— SHORT EXERCISE —
Filter the data for lines with the word "that", then copy every line so identified.

(3D scene scripts)
--------

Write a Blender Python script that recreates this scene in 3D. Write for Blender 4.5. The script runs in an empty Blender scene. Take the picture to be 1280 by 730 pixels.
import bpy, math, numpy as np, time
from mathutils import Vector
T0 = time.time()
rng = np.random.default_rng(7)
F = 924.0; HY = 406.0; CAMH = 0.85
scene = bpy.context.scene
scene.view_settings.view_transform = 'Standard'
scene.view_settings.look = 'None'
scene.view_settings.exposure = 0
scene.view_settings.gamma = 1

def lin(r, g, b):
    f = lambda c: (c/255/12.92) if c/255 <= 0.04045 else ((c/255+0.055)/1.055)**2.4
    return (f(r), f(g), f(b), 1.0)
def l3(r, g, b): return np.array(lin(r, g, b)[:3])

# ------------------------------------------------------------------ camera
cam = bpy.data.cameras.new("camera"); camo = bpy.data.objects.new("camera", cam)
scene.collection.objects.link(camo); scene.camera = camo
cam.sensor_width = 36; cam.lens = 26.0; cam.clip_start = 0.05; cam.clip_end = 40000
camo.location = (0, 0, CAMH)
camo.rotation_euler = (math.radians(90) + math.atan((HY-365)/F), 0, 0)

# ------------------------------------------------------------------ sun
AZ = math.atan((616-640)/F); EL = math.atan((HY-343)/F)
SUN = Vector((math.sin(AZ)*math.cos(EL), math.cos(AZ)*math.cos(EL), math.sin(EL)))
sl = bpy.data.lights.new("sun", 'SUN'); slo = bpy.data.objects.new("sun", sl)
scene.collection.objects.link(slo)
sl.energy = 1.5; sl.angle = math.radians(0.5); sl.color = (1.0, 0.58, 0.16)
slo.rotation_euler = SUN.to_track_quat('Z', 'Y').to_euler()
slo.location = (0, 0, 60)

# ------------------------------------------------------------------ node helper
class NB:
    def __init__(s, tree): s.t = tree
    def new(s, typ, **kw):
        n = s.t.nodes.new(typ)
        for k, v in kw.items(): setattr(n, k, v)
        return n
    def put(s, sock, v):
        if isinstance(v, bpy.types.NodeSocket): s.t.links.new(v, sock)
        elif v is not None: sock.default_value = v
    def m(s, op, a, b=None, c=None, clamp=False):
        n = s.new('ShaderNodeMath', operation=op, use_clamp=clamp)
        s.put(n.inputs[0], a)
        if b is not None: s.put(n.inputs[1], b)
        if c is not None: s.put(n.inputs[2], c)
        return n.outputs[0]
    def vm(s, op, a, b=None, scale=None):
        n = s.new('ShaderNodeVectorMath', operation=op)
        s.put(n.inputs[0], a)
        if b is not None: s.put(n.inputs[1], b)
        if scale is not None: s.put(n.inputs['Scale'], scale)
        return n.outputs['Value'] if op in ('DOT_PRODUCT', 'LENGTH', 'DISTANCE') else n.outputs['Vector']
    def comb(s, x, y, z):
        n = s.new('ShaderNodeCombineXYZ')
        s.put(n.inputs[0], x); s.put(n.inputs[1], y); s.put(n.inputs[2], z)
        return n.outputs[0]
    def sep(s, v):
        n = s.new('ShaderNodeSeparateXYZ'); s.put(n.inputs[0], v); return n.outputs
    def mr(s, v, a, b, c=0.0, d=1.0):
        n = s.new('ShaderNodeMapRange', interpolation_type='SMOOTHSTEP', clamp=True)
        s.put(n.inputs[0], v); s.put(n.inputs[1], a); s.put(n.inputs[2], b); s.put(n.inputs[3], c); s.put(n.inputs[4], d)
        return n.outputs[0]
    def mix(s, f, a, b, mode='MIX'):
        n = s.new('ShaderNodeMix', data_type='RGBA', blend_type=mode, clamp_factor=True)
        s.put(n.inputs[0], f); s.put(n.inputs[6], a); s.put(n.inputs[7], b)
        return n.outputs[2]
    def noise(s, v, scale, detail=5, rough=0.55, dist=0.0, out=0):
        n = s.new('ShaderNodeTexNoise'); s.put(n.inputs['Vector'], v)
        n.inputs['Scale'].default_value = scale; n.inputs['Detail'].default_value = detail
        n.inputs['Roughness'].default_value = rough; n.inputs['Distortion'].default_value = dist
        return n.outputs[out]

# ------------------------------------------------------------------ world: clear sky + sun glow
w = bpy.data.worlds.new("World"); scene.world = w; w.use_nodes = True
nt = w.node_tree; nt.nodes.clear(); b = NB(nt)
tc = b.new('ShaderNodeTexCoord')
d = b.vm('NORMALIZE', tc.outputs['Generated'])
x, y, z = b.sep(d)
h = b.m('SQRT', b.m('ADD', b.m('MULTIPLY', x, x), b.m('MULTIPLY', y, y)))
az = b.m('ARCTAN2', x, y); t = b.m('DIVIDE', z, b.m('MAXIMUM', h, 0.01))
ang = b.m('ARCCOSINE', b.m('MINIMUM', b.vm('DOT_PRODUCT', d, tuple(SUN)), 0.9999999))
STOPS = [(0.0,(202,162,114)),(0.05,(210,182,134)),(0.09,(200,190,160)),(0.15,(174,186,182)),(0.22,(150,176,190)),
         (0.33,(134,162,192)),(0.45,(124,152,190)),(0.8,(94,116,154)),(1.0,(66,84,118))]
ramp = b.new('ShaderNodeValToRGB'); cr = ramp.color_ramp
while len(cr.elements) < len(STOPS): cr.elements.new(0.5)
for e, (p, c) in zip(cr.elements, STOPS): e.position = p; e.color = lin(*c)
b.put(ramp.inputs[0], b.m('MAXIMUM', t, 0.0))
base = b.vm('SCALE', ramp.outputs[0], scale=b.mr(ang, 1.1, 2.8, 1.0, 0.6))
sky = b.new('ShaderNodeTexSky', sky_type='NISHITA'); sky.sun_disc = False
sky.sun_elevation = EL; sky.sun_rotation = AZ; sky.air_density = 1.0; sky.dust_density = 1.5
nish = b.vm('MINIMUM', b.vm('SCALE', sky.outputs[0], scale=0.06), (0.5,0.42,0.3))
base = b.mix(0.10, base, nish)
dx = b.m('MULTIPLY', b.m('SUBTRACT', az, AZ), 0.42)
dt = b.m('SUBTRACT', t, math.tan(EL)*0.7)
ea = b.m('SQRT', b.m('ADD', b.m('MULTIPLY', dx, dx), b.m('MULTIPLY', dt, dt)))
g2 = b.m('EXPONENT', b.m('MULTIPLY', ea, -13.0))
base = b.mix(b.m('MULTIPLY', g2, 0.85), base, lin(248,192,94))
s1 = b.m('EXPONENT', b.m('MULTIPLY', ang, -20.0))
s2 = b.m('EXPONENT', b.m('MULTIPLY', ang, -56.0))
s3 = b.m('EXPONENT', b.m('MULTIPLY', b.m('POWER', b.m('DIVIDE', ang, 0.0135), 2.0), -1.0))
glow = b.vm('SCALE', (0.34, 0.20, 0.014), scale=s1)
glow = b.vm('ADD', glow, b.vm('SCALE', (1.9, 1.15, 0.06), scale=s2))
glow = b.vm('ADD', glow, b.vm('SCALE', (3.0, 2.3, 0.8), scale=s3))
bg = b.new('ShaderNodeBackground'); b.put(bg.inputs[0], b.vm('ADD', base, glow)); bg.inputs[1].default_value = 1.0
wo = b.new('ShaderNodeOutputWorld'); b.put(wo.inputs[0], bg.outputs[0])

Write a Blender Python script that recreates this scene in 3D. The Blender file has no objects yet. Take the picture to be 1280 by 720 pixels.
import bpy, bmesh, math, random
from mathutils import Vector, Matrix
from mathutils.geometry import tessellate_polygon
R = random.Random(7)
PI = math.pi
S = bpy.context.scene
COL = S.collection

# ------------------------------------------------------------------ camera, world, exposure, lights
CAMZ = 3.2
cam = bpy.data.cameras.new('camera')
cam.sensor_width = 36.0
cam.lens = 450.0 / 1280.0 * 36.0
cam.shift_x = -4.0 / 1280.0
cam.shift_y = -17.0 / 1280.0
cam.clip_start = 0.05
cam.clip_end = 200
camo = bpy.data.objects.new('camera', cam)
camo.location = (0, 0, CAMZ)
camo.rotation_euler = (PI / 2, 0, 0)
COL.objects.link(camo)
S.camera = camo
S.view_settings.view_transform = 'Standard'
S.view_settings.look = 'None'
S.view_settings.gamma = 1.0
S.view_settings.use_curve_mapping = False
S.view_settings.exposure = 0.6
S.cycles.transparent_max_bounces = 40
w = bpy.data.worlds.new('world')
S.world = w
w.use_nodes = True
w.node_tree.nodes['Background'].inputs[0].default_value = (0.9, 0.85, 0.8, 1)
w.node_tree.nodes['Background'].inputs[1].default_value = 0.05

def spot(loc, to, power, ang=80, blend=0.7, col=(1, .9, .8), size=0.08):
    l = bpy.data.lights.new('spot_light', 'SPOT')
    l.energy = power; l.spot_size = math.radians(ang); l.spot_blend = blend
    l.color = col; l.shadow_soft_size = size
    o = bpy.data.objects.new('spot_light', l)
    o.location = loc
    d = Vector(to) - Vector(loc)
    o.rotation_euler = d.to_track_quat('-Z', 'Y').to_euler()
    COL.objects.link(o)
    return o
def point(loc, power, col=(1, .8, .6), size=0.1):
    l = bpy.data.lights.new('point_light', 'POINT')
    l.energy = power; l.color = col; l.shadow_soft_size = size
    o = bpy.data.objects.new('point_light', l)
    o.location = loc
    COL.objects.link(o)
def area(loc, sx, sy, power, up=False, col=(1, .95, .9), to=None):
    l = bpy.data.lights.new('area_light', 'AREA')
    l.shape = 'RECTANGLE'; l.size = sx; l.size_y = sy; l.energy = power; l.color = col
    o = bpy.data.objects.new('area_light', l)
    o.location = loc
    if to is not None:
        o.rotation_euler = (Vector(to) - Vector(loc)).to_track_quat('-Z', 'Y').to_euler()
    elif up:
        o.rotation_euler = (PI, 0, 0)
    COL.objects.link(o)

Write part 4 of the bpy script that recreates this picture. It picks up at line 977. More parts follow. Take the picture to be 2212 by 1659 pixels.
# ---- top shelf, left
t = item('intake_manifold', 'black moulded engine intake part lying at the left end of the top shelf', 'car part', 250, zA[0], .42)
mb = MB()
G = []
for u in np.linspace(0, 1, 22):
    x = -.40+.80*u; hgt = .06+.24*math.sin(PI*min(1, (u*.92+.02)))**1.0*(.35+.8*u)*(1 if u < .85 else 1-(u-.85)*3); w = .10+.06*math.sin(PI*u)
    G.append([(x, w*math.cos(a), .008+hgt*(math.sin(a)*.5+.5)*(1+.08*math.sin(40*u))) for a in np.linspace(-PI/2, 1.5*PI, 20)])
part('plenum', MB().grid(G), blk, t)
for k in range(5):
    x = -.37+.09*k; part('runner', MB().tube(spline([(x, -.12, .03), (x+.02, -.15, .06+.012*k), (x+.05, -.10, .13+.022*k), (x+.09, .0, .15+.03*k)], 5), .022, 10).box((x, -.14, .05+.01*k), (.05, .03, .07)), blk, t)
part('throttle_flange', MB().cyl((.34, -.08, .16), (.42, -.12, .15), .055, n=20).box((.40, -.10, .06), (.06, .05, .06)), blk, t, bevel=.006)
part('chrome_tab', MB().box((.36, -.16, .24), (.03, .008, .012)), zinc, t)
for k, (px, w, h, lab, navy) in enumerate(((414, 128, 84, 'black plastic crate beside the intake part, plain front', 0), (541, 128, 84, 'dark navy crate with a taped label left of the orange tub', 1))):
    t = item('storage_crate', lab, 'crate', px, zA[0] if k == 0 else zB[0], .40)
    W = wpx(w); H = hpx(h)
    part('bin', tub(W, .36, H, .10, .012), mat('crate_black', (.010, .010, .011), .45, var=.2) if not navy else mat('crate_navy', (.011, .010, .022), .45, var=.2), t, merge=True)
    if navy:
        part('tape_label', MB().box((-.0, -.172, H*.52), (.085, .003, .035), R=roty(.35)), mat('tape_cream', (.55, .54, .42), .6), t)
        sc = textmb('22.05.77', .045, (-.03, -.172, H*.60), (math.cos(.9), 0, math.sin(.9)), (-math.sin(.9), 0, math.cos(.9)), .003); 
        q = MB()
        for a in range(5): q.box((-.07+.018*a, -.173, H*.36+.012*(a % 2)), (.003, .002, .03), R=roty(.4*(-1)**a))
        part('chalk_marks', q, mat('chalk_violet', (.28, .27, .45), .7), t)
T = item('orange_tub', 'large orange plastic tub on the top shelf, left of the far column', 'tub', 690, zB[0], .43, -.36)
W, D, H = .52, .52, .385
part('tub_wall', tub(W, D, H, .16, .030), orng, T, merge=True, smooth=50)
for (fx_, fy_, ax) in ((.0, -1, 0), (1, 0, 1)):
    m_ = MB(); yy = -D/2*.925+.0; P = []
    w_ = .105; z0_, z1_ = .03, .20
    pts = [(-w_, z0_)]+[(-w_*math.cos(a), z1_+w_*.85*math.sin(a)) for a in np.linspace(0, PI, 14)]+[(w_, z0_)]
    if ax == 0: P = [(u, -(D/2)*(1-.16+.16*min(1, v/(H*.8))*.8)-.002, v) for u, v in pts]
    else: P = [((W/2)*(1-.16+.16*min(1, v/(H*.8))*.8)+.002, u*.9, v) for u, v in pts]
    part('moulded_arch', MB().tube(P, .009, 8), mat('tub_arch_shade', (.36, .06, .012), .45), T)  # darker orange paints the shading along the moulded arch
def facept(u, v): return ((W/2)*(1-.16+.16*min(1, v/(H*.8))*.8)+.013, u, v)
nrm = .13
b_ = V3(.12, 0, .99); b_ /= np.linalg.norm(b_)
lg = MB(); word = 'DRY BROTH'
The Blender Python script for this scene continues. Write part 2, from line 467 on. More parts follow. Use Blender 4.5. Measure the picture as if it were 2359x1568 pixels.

--------

— OUTPUT FOR THIS TASK —
Write a Blender Python script that recreates this scene in 3D. Write for Blender 4.5. The script runs in an empty Blender scene. Take the picture to be 1280 by 730 pixels.
Write a Blender Python script that recreates this scene in 3D. The Blender file has no objects yet. Take the picture to be 1280 by 720 pixels.
Write part 4 of the bpy script that recreates this picture. It picks up at line 977. More parts follow. Take the picture to be 2212 by 1659 pixels.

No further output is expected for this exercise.